──────── Raw data
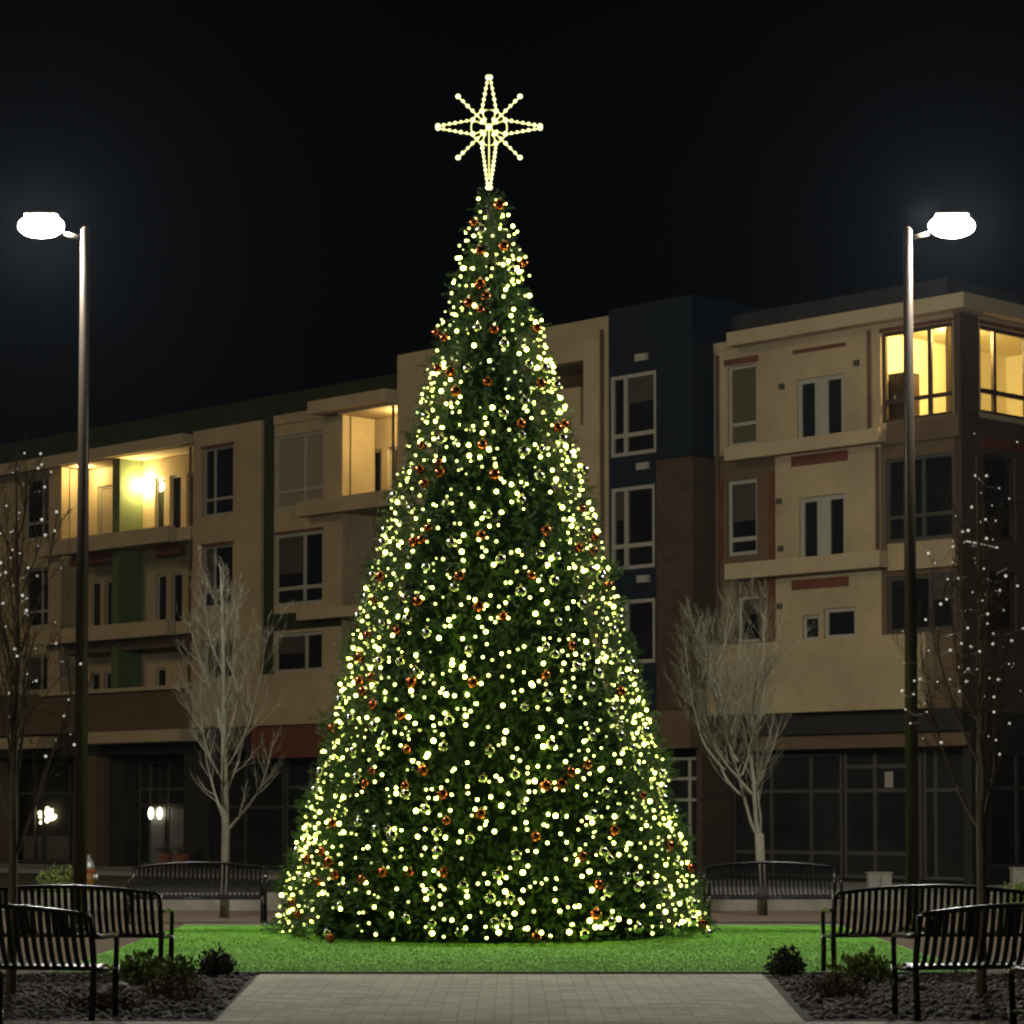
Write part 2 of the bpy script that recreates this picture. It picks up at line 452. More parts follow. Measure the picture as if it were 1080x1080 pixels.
# balcony floors and their tan fronts
for z0, z1 in ((10.25, 10.75), (7.31, 7.79)):
    part(A, 'balcony_slab', 'lip', (-13.3, -6.0, -0.42, -0.12, z0, z1))
    part(A, 'balcony_floor', 'stucco', (-12.39, -5.22, -0.118, RD - 0.003, z0 + 0.02, z0 + 0.2))
    part(A, 'balcony_slab', 'lip', (-5.99, -5.22, -0.12, 0.0, z0 + 0.06, z1 - 0.06))
part(A, 'header_panel', 'rust', (-12.0, -9.75, 0.10, 0.3, 9.93, 10.235), (-7.35, -6.1, 0.10, 0.3, 9.93, 10.235))
part(A, 'header_panel', 'stucco_dark', (-12.3, -9.75, 0.10, 0.3, 6.98, 7.29), (-9.1, -5.25, 0.10, 0.3, 6.98, 7.29))
part(A, 'balcony_ceiling', 'stucco', (-12.39, -5.22, -0.1, RD - 0.004, 13.22, 13.3))
part(A, 'cornice', 'lip', (-22, -5.21, -0.45, 0.5, 13.31, 13.58))
part(A, 'roof_edge', 'lip', (-22, -5.21, -0.47, -0.42, 13.2, 13.305))
for z0, z1 in ((10.46, 13.215), (7.8, 10.24), (5.75, 7.3)):
    part(A, 'balcony_partition', 'greenwall', (-9.61, -9.2, 0.03, RD - 0.006, z0, z1))
wl = MB().ball((-8.88, RD - 0.20, 12.40), 0.19, n=16, m=10).build('wall_lamp', M['warm'], A, smooth=True)
MB().box(-8.95, -8.81, RD - 0.05, RD - 0.004, 12.3, 12.5).build('lamp_bracket', M['frame'], wl)
wl3 = MB().ball((-11.66, 0.32, 13.1), 0.14, 0.14, 0.09, n=14, m=8).build('ceiling_lamp', M['warm'], A, smooth=True)
MB().tube([(-11.66, 0.32, 13.17), (-11.66, 0.32, 13.215)], 0.05, 8).build('lamp_bracket', M['frame'], wl3)
# brown band, ledge and fascia over the shops
part(A, 'spandrel_wall', 'stucco_dark', (-22, -2.3, -0.02, 0.28, 4.36, 5.70))
part(A, 'ledge', 'lip', (-13.4, -5.3, -0.16, -0.024, 5.62, 5.74))
part(A, 'shop_fascia', 'lip', (-10.25, -4.86, -0.75, -0.03, 3.95, 4.32), bevel=0.02)
part(A, 'shop_fascia', 'lip', (-15.2, -12.44, -0.75, -0.03, 3.87, 4.24), bevel=0.02)
part(A, 'shop_soffit', 'darkwall', (-22, -2.3, -0.021, 1.4, 3.62, 4.30))
part(A, 'pillar', 'stucco_dark', (-11.3, -10.3, -0.03, 0.75, 0, 3.6))
part(A, 'pillar', 'darkwall', (-10.28, -9.5, 0.5, 1.4, 0, 3.6))
part(A, 'pillar', 'stucco_dark', (-17.6, -16.6, -0.03, 0.75, 0, 3.6))
part(A, 'pillar', 'darkwall', (-5.6, -4.3, -0.03, 0.75, 0, 3.6))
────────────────
Your instructions:
Write out the data precisely as given, excluding the pictures.

Correct output:
Write part 2 of the bpy script that recreates this picture. It picks up at line 452. More parts follow. Measure the picture as if it were 1080x1080 pixels.
# balcony floors and their tan fronts
for z0, z1 in ((10.25, 10.75), (7.31, 7.79)):
    part(A, 'balcony_slab', 'lip', (-13.3, -6.0, -0.42, -0.12, z0, z1))
    part(A, 'balcony_floor', 'stucco', (-12.39, -5.22, -0.118, RD - 0.003, z0 + 0.02, z0 + 0.2))
    part(A, 'balcony_slab', 'lip', (-5.99, -5.22, -0.12, 0.0, z0 + 0.06, z1 - 0.06))
part(A, 'header_panel', 'rust', (-12.0, -9.75, 0.10, 0.3, 9.93, 10.235), (-7.35, -6.1, 0.10, 0.3, 9.93, 10.235))
part(A, 'header_panel', 'stucco_dark', (-12.3, -9.75, 0.10, 0.3, 6.98, 7.29), (-9.1, -5.25, 0.10, 0.3, 6.98, 7.29))
part(A, 'balcony_ceiling', 'stucco', (-12.39, -5.22, -0.1, RD - 0.004, 13.22, 13.3))
part(A, 'cornice', 'lip', (-22, -5.21, -0.45, 0.5, 13.31, 13.58))
part(A, 'roof_edge', 'lip', (-22, -5.21, -0.47, -0.42, 13.2, 13.305))
for z0, z1 in ((10.46, 13.215), (7.8, 10.24), (5.75, 7.3)):
    part(A, 'balcony_partition', 'greenwall', (-9.61, -9.2, 0.03, RD - 0.006, z0, z1))
wl = MB().ball((-8.88, RD - 0.20, 12.40), 0.19, n=16, m=10).build('wall_lamp', M['warm'], A, smooth=True)
MB().box(-8.95, -8.81, RD - 0.05, RD - 0.004, 12.3, 12.5).build('lamp_bracket', M['frame'], wl)
wl3 = MB().ball((-11.66, 0.32, 13.1), 0.14, 0.14, 0.09, n=14, m=8).build('ceiling_lamp', M['warm'], A, smooth=True)
MB().tube([(-11.66, 0.32, 13.17), (-11.66, 0.32, 13.215)], 0.05, 8).build('lamp_bracket', M['frame'], wl3)
# brown band, ledge and fascia over the shops
part(A, 'spandrel_wall', 'stucco_dark', (-22, -2.3, -0.02, 0.28, 4.36, 5.70))
part(A, 'ledge', 'lip', (-13.4, -5.3, -0.16, -0.024, 5.62, 5.74))
part(A, 'shop_fascia', 'lip', (-10.25, -4.86, -0.75, -0.03, 3.95, 4.32), bevel=0.02)
part(A, 'shop_fascia', 'lip', (-15.2, -12.44, -0.75, -0.03, 3.87, 4.24), bevel=0.02)
part(A, 'shop_soffit', 'darkwall', (-22, -2.3, -0.021, 1.4, 3.62, 4.30))
part(A, 'pillar', 'stucco_dark', (-11.3, -10.3, -0.03, 0.75, 0, 3.6))
part(A, 'pillar', 'darkwall', (-10.28, -9.5, 0.5, 1.4, 0, 3.6))
part(A, 'pillar', 'stucco_dark', (-17.6, -16.6, -0.03, 0.75, 0, 3.6))
part(A, 'pillar', 'darkwall', (-5.6, -4.3, -0.03, 0.75, 0, 3.6))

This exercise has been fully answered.